start Records provided

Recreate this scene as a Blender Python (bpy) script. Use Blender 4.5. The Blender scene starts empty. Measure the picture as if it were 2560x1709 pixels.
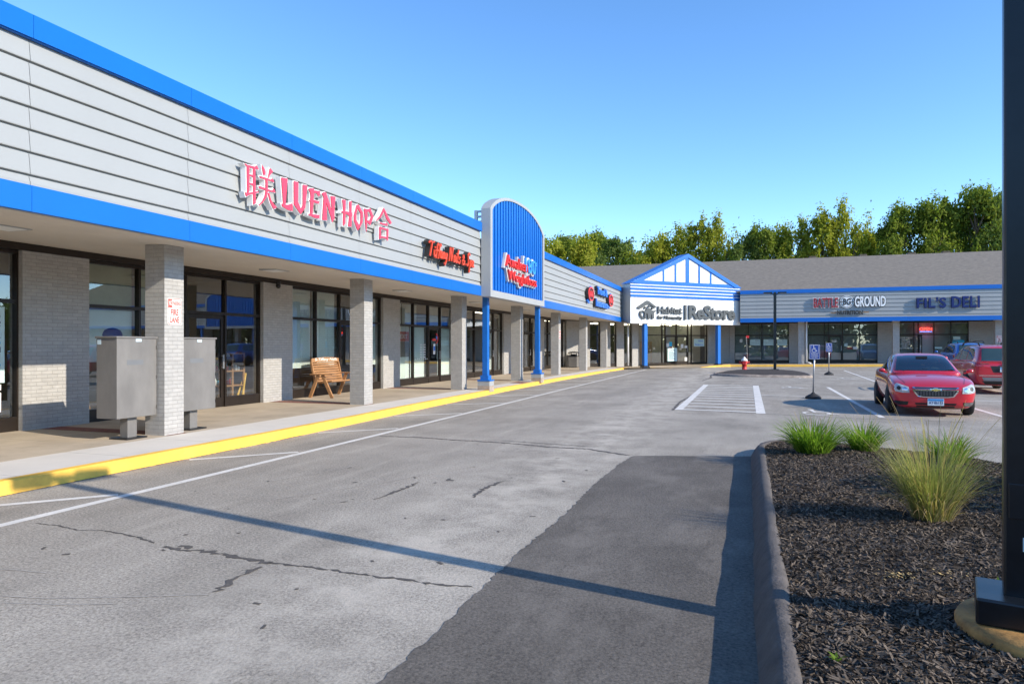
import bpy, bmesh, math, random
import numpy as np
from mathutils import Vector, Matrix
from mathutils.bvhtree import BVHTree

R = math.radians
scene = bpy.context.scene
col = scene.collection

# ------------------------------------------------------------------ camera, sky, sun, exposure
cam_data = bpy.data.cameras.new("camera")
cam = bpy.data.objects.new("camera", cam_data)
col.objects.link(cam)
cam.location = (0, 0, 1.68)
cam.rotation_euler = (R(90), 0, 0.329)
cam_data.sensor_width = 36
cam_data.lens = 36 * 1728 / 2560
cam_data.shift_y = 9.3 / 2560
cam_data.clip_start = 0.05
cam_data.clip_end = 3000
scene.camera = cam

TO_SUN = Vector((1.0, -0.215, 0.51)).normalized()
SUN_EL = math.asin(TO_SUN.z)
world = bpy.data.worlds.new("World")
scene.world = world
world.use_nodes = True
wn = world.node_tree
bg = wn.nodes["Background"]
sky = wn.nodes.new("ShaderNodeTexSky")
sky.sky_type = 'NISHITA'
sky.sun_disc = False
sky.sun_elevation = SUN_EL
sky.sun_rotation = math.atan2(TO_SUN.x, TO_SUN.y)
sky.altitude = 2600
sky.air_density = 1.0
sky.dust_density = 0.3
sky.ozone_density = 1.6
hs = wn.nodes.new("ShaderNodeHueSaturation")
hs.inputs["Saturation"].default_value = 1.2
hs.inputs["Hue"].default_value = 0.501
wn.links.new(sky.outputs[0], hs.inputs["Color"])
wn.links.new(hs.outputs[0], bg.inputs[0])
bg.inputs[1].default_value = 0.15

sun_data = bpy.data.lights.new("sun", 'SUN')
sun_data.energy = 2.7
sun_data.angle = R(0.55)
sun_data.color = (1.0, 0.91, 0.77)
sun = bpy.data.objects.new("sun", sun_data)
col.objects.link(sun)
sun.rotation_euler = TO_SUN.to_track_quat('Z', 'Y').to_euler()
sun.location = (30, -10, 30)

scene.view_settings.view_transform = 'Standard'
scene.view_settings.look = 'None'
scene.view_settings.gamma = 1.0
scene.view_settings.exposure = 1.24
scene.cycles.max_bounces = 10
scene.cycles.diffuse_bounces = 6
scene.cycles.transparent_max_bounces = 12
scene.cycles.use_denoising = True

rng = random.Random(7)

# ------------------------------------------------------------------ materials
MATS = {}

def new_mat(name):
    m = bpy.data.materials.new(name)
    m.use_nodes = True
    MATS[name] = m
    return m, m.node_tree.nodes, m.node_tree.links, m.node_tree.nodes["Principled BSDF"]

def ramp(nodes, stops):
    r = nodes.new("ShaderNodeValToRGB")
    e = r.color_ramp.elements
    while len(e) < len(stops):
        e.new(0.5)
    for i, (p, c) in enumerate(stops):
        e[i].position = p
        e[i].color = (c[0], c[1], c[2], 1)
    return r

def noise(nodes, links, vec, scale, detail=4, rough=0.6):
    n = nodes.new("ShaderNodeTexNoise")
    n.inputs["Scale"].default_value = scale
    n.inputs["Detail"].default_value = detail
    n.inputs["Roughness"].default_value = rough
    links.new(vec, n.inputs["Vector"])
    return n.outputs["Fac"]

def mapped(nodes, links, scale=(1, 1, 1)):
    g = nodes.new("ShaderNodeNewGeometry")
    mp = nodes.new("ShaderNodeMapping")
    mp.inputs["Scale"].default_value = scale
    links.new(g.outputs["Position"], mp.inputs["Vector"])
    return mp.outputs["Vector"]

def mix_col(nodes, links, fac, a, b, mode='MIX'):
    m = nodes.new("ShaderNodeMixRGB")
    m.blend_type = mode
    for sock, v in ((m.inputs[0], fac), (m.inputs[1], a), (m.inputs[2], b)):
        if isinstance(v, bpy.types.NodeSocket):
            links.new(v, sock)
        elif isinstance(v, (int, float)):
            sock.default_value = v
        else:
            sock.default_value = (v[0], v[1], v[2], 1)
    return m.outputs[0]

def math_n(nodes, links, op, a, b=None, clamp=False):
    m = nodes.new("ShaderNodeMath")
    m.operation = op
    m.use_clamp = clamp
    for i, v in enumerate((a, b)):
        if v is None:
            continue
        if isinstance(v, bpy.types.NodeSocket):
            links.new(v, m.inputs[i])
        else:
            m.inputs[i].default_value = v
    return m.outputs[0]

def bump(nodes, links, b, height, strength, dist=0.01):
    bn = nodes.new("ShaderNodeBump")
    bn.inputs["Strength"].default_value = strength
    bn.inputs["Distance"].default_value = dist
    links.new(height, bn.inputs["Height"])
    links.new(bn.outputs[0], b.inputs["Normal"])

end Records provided
start Records provided

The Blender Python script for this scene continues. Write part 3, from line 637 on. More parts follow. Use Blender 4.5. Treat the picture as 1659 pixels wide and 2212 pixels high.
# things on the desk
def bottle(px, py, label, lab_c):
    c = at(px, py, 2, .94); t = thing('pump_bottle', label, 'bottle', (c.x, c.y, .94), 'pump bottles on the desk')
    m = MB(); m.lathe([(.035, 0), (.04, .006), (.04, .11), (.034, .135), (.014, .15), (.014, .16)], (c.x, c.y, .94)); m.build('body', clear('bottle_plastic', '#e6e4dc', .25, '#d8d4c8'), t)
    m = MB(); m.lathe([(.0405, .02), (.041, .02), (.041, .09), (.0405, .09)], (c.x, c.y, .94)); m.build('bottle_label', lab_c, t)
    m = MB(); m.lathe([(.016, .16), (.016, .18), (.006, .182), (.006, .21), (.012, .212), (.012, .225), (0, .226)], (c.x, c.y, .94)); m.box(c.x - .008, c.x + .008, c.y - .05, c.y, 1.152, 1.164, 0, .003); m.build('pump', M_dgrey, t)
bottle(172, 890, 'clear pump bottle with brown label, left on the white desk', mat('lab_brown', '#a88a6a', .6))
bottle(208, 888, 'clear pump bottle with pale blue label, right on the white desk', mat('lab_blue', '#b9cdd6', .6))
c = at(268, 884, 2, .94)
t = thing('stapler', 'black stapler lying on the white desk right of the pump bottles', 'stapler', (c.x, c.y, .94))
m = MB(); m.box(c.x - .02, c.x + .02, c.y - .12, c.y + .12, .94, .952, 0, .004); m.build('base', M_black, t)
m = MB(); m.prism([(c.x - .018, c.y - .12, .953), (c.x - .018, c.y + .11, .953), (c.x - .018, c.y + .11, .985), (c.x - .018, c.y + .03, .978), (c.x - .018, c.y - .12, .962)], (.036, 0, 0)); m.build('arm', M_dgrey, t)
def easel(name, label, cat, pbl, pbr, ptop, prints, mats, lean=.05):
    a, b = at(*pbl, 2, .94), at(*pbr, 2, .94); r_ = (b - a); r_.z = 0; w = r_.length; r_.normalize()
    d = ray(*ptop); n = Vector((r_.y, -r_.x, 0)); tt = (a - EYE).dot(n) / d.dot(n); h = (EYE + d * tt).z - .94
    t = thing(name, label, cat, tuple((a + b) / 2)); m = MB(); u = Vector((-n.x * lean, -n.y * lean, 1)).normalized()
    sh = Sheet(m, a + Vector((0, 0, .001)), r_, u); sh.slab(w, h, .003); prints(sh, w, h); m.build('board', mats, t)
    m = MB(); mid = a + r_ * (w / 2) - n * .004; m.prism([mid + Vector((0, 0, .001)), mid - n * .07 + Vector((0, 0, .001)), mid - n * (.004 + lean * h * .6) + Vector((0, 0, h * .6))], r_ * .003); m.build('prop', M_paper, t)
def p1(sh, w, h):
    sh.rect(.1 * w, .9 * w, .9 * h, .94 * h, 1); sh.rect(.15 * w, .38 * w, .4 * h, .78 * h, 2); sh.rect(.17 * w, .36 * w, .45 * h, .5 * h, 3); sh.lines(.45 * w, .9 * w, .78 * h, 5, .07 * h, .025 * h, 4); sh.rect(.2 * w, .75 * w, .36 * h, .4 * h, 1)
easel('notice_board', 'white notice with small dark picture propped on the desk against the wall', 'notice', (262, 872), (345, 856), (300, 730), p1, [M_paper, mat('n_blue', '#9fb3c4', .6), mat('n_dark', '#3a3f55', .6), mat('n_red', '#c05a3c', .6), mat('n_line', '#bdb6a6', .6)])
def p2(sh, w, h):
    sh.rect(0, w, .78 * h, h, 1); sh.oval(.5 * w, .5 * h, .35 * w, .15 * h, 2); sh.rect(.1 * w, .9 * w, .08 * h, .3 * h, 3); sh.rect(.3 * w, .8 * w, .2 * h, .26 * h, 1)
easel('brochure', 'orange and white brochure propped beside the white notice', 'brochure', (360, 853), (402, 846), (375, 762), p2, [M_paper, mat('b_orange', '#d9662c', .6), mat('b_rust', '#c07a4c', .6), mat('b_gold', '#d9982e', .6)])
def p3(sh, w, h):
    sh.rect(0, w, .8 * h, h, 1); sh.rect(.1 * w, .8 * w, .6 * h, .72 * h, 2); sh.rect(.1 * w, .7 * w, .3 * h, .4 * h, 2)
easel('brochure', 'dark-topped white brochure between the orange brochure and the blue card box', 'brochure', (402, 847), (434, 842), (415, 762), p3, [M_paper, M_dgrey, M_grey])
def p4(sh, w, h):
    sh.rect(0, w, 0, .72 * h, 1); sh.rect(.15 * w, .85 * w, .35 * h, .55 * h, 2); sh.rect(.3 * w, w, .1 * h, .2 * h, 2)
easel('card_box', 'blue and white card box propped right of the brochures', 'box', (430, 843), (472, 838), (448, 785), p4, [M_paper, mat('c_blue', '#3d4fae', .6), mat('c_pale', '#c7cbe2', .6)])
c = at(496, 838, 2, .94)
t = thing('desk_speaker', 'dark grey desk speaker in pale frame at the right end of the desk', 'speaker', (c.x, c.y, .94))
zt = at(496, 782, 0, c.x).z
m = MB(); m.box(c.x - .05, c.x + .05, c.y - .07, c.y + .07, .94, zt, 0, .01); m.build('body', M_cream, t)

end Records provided

# Work required
From the listing above, restate verbatim the lines running from the one with "Recreate this scene" through the one with "sun.location = (30, -10, 30)", inclusive, but not the pictures.

# Answer to the exercise
Recreate this scene as a Blender Python (bpy) script. Use Blender 4.5. The Blender scene starts empty. Measure the picture as if it were 2560x1709 pixels.
import bpy, bmesh, math, random
import numpy as np
from mathutils import Vector, Matrix
from mathutils.bvhtree import BVHTree

R = math.radians
scene = bpy.context.scene
col = scene.collection

# ------------------------------------------------------------------ camera, sky, sun, exposure
cam_data = bpy.data.cameras.new("camera")
cam = bpy.data.objects.new("camera", cam_data)
col.objects.link(cam)
cam.location = (0, 0, 1.68)
cam.rotation_euler = (R(90), 0, 0.329)
cam_data.sensor_width = 36
cam_data.lens = 36 * 1728 / 2560
cam_data.shift_y = 9.3 / 2560
cam_data.clip_start = 0.05
cam_data.clip_end = 3000
scene.camera = cam

TO_SUN = Vector((1.0, -0.215, 0.51)).normalized()
SUN_EL = math.asin(TO_SUN.z)
world = bpy.data.worlds.new("World")
scene.world = world
world.use_nodes = True
wn = world.node_tree
bg = wn.nodes["Background"]
sky = wn.nodes.new("ShaderNodeTexSky")
sky.sky_type = 'NISHITA'
sky.sun_disc = False
sky.sun_elevation = SUN_EL
sky.sun_rotation = math.atan2(TO_SUN.x, TO_SUN.y)
sky.altitude = 2600
sky.air_density = 1.0
sky.dust_density = 0.3
sky.ozone_density = 1.6
hs = wn.nodes.new("ShaderNodeHueSaturation")
hs.inputs["Saturation"].default_value = 1.2
hs.inputs["Hue"].default_value = 0.501
wn.links.new(sky.outputs[0], hs.inputs["Color"])
wn.links.new(hs.outputs[0], bg.inputs[0])
bg.inputs[1].default_value = 0.15

sun_data = bpy.data.lights.new("sun", 'SUN')
sun_data.energy = 2.7
sun_data.angle = R(0.55)
sun_data.color = (1.0, 0.91, 0.77)
sun = bpy.data.objects.new("sun", sun_data)
col.objects.link(sun)
sun.rotation_euler = TO_SUN.to_track_quat('Z', 'Y').to_euler()
sun.location = (30, -10, 30)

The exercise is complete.